The court’s assertion came in explaining its recent rejection of the American’s claim that she was physically coerced into initially identifying her Congolese born friend as the British exchange student’s killer.

Kercher was found dead in their shared flat in the Umbrian capital on November 1, 2007.

“Knox’s indictment of Lumumba was written spontaneously and freely as confirmed by the defendant,” said the Florentine judges in their explanation of the verdict, against which Knox is appealing.

The court upheld a slander sentence against the innocent Lumumba of three years already served.

Knox spent four years in prison before being eventually acquitted of the murder with her then Italian boyfriend Raffaele Sollecito.

Knox and Sollecito were arrested five days after Kercher’s semi-naked and brutalised body was found and convicted by a court of first instance, but this conviction was subsequently overturned.

The appeal sentence was then thrown out by the Court of Cassation, Italy’s supreme court, which ordered a new trial on appeal leading to their re-conviction in 2014.

Knox and Sollecito were eventually acquitted definitively by the supreme court the following year.

Rudy Guede, an Ivorian, was convicted and sentenced to 16 years for the murder.

He was released from prison in November 2021 after serving 13 years.

In February, a court ordered hm to be placed under special surveillance after he was found guilty of beating his ex-girlfriend.

Knox told Sky News a day after being re-convicted of slandering Lumumba on June 5 that she loved Italy and hoped that one day “we will understand each other”.

“I love this country, and I hope that one day we will be really able to understand one another,” said the 36-year-old writer and justice reform campaigner.

She said that she and her legal team would be awaiting the written explanation of the ruling, but they would “certainly” appeal to the supreme Court of Cassation.

“I haven’t slept, I’m really disappointed,” she went on, “I feel sad but I’m determined.

“I have nothing to hide, and I’ll never stop telling the truth.

“I didn’t slander Patrick; I didn’t kill my friend. I will return here every time I have to in order to fight this injustice.”

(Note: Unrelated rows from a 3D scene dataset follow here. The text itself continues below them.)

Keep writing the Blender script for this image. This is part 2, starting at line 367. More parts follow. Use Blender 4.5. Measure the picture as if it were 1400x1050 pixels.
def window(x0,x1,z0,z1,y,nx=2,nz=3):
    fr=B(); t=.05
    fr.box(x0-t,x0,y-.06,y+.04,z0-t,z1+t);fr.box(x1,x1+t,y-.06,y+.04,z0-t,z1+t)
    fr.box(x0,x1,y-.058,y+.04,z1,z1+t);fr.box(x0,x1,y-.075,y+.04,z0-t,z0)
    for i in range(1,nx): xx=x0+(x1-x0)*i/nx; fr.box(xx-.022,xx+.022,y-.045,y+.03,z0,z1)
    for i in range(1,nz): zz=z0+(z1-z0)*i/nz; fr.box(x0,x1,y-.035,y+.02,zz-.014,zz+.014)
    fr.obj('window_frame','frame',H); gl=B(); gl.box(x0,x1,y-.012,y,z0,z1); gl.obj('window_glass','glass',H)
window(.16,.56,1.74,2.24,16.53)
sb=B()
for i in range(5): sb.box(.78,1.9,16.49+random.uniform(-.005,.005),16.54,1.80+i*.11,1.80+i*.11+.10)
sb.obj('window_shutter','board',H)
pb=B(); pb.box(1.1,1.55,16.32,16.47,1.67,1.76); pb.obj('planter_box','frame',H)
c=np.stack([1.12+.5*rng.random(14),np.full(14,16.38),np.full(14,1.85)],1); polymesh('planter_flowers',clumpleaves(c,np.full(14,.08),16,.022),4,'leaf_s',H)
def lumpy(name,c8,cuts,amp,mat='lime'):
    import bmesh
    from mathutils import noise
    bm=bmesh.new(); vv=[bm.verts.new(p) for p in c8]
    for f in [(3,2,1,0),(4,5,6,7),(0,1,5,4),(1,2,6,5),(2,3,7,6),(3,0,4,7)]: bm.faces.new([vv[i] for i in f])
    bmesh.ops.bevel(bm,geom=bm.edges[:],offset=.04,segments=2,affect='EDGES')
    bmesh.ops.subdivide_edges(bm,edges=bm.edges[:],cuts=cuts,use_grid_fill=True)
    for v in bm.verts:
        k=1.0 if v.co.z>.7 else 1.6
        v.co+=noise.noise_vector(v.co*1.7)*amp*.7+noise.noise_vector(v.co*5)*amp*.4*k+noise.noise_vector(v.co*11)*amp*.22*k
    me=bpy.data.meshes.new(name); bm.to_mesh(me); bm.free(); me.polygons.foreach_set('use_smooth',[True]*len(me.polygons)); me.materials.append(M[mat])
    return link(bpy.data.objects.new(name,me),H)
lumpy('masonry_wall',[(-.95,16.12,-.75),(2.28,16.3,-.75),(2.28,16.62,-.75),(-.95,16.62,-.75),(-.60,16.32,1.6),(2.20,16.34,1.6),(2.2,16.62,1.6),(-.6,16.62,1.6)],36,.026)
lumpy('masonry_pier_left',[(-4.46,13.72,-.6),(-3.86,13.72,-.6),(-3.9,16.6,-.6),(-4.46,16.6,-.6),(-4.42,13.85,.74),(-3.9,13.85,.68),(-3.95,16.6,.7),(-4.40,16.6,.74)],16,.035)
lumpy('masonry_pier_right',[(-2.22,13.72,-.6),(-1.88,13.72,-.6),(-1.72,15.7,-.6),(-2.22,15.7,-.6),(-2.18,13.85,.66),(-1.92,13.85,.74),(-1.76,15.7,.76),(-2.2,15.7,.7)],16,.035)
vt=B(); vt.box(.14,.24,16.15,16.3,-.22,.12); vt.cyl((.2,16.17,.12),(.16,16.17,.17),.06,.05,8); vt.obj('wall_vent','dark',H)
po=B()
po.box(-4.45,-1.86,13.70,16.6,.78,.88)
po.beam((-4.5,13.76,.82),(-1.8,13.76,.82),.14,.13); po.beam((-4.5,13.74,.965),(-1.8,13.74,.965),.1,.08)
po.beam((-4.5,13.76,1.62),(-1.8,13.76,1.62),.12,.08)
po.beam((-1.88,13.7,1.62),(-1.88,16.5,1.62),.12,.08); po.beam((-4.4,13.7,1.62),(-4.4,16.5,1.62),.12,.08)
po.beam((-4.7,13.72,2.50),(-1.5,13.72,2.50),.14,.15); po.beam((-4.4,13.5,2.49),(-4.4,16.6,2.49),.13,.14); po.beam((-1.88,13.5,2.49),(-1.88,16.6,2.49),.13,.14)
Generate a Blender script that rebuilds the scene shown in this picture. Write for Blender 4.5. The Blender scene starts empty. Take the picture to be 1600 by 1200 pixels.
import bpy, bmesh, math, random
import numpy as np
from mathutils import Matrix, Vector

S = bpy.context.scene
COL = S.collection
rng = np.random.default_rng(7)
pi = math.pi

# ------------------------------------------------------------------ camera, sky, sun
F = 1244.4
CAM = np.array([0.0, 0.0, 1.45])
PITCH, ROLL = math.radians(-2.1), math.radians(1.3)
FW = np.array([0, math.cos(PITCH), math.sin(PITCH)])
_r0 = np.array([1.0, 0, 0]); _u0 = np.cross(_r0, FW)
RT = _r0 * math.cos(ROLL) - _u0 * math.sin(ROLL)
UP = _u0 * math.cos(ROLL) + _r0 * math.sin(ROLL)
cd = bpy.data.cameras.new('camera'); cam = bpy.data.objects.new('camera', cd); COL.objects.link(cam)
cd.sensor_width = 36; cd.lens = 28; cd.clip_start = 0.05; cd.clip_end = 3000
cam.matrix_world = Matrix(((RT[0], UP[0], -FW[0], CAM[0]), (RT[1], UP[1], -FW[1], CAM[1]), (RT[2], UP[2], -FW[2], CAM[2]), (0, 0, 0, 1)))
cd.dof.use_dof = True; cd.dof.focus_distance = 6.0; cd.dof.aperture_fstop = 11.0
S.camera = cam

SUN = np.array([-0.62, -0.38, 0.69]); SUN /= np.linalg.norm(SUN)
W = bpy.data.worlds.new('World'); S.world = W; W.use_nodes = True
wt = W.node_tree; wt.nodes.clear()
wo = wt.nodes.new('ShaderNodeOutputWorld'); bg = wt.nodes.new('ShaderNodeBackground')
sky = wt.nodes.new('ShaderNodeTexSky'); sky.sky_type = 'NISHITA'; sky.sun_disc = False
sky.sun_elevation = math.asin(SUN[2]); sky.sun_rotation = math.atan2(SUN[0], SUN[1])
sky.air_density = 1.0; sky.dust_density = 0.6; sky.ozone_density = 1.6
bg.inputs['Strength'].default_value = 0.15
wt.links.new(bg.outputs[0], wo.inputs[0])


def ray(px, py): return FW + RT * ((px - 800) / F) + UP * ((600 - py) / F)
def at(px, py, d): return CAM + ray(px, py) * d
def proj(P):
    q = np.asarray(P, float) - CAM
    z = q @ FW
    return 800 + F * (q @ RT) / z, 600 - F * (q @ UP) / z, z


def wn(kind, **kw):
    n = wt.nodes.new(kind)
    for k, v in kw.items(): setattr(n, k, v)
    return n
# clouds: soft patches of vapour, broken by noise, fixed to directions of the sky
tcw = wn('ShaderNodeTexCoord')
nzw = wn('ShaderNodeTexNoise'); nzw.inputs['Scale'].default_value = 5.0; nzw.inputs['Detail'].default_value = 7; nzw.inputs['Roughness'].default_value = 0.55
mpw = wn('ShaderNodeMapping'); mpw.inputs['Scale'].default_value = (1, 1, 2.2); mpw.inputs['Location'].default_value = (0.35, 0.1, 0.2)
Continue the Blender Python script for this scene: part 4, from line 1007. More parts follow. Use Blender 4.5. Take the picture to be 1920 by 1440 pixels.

Knox slammed the allegedly violent questioning session for which Italy was condemned by the European Court of Human Rights for violating her defence rights.

“[It was] the worst experience of my life,” she said.

“They made me think I was mad.”

But after being “unjustly accused for 17 years” and becoming “the most hated girl in the world”, she said she had “survived” and would raise her two young children in such a way as to show them “my strength”.

Knox said she was still resentful at tabloid treatment of her as “Foxy Knoxy” - a soccer nickname - and its delving into allegedly salacious details of her life.

She also said that, as a campaigner for defendants’ rights, she was aware that there have been some 30,000 victims of miscarriages of justice in Italy in the last 30 years.

“My message to those who are unjustly incarcerated is: you are not alone,” she declared.

“There are very tough days, but there are people who want to help you.”